Si capisce allora perché Francesco, in nome di questo amore cristocentrico, stravolge i protocolli di sicurezza per avvicinarsi personalmente a chi soffre. E non si può non pensare che la misericordia sia stata fin dall’inizio una grande parola il cui significato e contenuto più profondi Bergoglio ha imparato e interiorizzato da quei gesti del Messia che, secondo alcuni, sfidò il politicamente corretto. Perché non pensare che il suo insistente avvicinamento ad altre religioni, soprattutto a quelle nate dal tronco di Abramo, sia una corretta interpretazione della missione cristologica più pura?

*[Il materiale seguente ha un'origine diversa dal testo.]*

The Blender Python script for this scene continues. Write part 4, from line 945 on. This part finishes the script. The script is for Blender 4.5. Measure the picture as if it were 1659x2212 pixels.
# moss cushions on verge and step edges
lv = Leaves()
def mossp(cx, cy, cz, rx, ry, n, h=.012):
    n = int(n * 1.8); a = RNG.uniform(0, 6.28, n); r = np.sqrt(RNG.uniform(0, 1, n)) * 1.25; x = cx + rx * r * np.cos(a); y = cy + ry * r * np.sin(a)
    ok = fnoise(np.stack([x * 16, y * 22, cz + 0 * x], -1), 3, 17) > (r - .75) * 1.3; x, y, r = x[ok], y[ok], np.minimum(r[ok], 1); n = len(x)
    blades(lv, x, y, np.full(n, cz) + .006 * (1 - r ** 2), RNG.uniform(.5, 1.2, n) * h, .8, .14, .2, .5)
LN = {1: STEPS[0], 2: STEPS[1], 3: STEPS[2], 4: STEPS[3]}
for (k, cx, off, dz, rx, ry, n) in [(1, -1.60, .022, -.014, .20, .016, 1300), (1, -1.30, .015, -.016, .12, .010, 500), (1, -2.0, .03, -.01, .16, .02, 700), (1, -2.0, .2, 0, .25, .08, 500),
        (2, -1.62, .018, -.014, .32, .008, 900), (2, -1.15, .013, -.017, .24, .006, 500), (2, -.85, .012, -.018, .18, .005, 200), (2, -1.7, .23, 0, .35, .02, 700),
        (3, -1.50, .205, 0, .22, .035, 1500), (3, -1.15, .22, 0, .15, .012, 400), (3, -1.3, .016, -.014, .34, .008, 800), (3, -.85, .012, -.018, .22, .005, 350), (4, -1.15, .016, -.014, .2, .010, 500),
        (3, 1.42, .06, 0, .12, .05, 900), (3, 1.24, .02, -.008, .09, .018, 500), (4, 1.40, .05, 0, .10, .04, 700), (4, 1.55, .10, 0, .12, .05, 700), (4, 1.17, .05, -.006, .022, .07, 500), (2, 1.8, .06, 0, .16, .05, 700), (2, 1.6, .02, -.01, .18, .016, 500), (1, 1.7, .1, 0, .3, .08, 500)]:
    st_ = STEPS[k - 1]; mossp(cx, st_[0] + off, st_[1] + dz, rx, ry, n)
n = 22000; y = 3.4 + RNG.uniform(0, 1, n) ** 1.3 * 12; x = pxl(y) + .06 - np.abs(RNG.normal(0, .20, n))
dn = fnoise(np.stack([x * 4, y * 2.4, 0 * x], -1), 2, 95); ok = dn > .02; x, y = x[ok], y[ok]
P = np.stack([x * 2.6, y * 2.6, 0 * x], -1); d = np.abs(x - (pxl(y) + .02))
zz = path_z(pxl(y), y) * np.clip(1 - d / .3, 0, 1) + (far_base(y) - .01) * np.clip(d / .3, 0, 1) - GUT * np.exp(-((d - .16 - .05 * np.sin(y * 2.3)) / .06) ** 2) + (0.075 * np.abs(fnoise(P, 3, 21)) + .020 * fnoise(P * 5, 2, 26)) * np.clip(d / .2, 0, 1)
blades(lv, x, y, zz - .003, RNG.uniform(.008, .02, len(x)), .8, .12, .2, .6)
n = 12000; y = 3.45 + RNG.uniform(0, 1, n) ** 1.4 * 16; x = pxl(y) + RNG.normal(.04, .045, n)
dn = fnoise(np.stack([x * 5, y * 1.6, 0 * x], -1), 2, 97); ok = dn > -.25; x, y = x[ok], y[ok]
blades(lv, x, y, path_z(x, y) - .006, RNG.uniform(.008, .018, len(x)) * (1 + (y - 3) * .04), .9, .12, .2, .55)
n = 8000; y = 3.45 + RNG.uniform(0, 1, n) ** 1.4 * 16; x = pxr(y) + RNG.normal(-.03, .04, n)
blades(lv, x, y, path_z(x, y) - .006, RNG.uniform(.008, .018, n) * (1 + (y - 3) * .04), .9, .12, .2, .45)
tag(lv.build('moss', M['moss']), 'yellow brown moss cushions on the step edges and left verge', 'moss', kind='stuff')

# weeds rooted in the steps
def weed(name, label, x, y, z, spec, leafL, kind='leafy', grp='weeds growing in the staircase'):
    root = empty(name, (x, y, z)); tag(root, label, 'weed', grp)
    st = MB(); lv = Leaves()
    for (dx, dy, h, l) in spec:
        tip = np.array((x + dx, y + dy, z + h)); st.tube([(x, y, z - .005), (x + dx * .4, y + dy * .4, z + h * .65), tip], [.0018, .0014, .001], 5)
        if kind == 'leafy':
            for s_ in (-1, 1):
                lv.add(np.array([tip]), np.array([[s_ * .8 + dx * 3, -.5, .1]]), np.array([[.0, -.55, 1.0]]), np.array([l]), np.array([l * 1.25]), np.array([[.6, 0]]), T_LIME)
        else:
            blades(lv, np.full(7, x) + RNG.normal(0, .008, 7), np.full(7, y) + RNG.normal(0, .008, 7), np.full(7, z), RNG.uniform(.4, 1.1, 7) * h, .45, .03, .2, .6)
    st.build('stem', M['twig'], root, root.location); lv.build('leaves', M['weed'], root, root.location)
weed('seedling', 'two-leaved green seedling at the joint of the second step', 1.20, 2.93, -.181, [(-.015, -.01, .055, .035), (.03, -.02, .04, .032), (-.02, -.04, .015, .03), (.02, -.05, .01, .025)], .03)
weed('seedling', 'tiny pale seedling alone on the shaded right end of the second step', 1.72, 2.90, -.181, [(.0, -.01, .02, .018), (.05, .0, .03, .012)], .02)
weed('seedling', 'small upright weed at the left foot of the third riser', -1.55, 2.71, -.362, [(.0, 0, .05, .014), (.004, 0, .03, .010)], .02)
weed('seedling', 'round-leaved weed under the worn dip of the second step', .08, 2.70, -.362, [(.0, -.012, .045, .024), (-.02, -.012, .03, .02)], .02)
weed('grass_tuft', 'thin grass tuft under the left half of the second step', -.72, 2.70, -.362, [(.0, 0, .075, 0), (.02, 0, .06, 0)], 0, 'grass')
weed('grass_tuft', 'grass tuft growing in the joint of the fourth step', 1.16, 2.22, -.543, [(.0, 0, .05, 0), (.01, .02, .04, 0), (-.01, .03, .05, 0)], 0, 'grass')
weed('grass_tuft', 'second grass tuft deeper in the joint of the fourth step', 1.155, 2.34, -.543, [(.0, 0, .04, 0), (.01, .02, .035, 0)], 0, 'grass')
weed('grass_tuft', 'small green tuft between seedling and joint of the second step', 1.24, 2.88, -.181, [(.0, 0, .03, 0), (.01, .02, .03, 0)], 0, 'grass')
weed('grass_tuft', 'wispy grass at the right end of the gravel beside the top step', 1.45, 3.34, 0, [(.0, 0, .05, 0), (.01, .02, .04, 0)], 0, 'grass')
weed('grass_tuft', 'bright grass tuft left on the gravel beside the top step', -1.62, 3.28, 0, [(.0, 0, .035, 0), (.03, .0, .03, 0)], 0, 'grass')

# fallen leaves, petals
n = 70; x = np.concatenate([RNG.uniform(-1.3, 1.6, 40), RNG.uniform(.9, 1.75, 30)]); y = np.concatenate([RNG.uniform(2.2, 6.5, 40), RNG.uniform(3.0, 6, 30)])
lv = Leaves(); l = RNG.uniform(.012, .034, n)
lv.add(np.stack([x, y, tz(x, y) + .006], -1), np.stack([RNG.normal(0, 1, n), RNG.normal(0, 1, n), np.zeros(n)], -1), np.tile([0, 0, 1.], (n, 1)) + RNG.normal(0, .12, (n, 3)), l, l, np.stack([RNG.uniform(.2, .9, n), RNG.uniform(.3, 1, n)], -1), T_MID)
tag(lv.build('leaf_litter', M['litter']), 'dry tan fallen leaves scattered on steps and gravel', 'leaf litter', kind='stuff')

Tutti i tentativi di incasellare Gesù furono infruttuosi. Per dominarlo, accusarlo e usarlo, lo vollero identificare con gli zeloti, i farisei, gli erodiani, i sadducei, e persino con le forze del male. Vollero metterlo in difficoltà con il potere politico e in conflitto con quello religioso, estorcendogli una risposta alla domanda se si dovessero pagare o meno i tributi all’impero. Come sorprendersi che si sia voluto stigmatizzare Francesco identificandolo con ogni sorta di ideologia, politica, economica, anche tra loro opposte?

Gli esempi e i riferimenti biblici potrebbero continuare a lungo, e sicuramente ci aiuterebbero a riflettere. E a capire che se ci scostiamo dagli insegnamenti dei vangeli e del Signore dei vangeli, ci allontaniamo dalla possibilità di comprendere il Papa venuto dalla «fine del mondo».